So, during the call, I paused. What was true in my experience? Most of the things she was expressing simply did not resonate with me. So, I listened with respect, and understood where she was coming from, but not at the expense of my own self-respect and dignity. In the past, I was great at the listening, validating part. I could actually feel myself inside their experience (and still do), and be able to know what things were like in their world. My empathy was real. But I sucked at the self-advocacy part.

So by first pausing and checking in internally, I avoided throwing myself into some limbic reaction, and was able to remain in equanimity, for myself as much as for her. In the end, she felt heard, but we came to a better, and more truthful and honest, understanding. I hung up the phone, waiting for the post-evisceration fallout, where I feel icky and terrible. But it never happened. I just felt good. ‘Oh my gosh!’ I thought. ‘This is what it feels like to not take things personally!’ I was so excited I danced around my kitchen. It was not just a mental stance, but a visceral ‘non-stick’ experience.

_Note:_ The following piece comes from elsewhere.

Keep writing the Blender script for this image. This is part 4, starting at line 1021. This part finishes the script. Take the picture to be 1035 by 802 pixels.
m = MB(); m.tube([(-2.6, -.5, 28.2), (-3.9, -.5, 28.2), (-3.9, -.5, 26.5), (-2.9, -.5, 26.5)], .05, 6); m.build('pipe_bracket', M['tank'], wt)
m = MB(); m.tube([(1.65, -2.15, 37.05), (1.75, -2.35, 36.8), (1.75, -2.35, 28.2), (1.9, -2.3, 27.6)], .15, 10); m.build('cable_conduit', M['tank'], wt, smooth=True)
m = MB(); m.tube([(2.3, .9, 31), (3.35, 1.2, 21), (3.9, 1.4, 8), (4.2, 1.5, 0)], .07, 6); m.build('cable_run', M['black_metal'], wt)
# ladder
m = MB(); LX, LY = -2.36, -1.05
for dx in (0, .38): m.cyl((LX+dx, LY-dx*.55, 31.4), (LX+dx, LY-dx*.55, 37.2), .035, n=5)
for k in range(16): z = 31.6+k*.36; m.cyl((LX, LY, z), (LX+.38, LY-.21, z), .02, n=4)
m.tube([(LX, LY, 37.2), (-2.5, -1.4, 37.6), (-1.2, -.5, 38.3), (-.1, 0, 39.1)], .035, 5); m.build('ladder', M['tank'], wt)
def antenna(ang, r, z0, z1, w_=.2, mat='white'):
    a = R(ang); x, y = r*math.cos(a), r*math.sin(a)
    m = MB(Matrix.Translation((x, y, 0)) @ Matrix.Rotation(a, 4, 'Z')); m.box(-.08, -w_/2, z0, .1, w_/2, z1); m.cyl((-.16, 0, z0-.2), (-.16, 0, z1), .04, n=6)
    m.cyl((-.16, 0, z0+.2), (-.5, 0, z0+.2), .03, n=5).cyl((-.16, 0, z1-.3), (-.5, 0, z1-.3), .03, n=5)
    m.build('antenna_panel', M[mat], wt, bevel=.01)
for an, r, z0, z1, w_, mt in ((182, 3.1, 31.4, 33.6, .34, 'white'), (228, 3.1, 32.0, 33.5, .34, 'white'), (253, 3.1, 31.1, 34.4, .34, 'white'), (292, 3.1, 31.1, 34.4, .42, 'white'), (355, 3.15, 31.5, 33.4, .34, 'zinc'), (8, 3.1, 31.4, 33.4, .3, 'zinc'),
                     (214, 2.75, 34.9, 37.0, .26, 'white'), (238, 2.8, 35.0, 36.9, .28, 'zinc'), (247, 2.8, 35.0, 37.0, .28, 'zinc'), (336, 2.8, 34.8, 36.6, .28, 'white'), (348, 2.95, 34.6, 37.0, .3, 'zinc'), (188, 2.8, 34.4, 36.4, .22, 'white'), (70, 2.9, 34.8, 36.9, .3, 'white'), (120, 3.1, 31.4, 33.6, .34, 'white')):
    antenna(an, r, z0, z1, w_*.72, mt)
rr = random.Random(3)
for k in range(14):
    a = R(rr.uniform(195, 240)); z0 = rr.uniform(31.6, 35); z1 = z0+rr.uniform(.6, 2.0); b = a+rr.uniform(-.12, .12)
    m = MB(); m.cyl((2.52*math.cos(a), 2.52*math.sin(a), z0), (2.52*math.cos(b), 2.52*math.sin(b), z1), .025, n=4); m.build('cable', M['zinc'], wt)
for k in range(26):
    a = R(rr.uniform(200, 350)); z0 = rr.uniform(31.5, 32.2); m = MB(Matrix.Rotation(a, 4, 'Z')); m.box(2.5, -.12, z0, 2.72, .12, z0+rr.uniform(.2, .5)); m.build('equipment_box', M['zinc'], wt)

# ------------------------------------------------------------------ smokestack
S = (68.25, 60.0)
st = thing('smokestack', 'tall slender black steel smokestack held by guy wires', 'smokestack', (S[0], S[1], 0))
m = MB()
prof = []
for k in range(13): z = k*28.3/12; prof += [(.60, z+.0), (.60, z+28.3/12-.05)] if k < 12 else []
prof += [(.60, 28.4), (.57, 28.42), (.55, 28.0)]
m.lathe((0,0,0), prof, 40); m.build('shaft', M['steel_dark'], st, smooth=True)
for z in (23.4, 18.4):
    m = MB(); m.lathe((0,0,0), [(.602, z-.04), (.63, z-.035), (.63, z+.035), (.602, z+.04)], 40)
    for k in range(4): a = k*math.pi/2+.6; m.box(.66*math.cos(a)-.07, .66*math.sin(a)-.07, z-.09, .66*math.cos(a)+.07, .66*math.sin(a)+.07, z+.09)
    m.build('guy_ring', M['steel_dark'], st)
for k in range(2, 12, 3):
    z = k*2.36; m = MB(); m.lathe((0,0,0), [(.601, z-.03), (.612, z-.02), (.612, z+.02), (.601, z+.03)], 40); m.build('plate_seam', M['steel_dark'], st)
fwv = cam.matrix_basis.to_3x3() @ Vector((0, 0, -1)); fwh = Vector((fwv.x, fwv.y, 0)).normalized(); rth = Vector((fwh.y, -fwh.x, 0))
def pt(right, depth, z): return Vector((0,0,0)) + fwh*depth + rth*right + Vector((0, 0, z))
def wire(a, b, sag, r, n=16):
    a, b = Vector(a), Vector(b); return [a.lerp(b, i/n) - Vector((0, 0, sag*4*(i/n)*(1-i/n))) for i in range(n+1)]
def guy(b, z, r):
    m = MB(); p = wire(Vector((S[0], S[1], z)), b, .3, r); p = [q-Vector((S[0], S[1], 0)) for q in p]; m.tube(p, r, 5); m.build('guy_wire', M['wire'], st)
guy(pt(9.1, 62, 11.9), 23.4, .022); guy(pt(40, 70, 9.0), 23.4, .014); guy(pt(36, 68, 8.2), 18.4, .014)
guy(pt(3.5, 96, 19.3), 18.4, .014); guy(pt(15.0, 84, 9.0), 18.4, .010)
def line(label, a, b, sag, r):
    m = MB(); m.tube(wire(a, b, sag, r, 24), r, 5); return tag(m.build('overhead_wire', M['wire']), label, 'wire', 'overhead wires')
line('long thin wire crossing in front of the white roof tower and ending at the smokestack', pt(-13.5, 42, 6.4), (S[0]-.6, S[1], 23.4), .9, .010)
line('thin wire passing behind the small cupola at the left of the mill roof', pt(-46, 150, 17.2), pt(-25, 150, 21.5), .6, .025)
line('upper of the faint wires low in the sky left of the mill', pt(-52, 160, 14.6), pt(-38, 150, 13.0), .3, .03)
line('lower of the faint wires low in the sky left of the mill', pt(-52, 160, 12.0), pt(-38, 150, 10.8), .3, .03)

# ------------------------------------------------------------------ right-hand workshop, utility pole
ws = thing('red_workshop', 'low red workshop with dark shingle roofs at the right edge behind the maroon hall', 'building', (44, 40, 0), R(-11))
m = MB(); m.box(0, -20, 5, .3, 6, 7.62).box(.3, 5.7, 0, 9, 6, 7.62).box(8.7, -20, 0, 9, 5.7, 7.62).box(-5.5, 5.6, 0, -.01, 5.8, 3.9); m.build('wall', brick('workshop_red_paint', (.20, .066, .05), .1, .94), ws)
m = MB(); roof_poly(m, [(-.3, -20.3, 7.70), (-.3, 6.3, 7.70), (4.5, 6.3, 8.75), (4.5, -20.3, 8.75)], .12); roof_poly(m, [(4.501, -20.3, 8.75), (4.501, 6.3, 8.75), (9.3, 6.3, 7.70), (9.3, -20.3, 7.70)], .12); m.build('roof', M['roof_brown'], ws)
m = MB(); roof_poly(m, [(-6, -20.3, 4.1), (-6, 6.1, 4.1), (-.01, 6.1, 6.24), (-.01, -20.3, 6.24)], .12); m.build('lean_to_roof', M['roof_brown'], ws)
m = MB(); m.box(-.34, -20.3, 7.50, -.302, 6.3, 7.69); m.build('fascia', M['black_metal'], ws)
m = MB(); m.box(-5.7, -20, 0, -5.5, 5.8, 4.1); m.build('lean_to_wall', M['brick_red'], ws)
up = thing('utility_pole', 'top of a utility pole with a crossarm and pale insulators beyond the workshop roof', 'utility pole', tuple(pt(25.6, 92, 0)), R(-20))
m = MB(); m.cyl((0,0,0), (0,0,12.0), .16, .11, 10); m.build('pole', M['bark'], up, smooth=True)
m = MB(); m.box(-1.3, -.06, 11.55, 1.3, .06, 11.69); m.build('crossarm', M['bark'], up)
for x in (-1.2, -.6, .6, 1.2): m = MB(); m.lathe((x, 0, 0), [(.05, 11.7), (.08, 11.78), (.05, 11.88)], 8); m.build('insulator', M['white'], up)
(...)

I used to think that not taking things personally meant having some kind of tough wall around oneself, a thick reptilian skin that allowed other’s words and opinions just bounce right off you. I thought it meant I had to ‘take things like a man.’ Even my favorite gal in the world, Eve Ensler, takes issue with the idea that one should not take things personally, because, as she so rightly says, the whole world has been taught not to be a girl, ie, not to feel, not to take things in, not to feel vulnerable — all this of course at the expense of women and men and the planet. But I was wrong. It’s remaining porous and sensitive, and widening that sensitivity to include one’s own self and one’s own truth. Let your sensitivity reach deep down into you like a tap root to your soul. It’s my own job to be sensitive to me, and not anyone else’s.

Another one of my favorite gals, Byron Katie, says this, ‘No one will ever understand you—not once, not ever. Even at our most understanding, we can only understand our own story of who you are.’ I find that liberating. It allows me to hold others and their opinions a whole lot lighter. When I no longer hold myself responsible for making you understand me, then I have a lot more energy and productivity for the rest of my life, and all the things I want to do and create. It helps me to love and respect myself more. And when I do that, I just naturally love and respect others more. That’s how it works.

So next time someone wants to sit down and ‘share some feedback’, or ‘just needs to get something off their chest’, or decides to vent their liver via email, try this trick—pause, breathe, forget all the chatter your mind is saying about ‘not taking it personally’ (your mind can really be ridiculously unhelpful). Take a moment to be really truly sensitive to your self. And ask yourself: is what they are saying true for you in your experience? If not, then deeply trust yourself. If parts of what they are saying resonate, then accept those parts and learn from them.

I used to worry that if I didn’t take things personally, then I would end up like one of those arrogant jerks who never self-reflected. And I’d be the last to know what a jerk I was. But that worry made a martyr out of me. And the joke was on me because, of course, jerks don’t worry about being a jerk. So now I’m in the free fall of the ultimate self reflection: what’s true for me? It confronts me with my own existential aloneness. But it unites me with exceptional courage and clarity.

So, go ahead, take a risk, I dare you—don’t take it personally.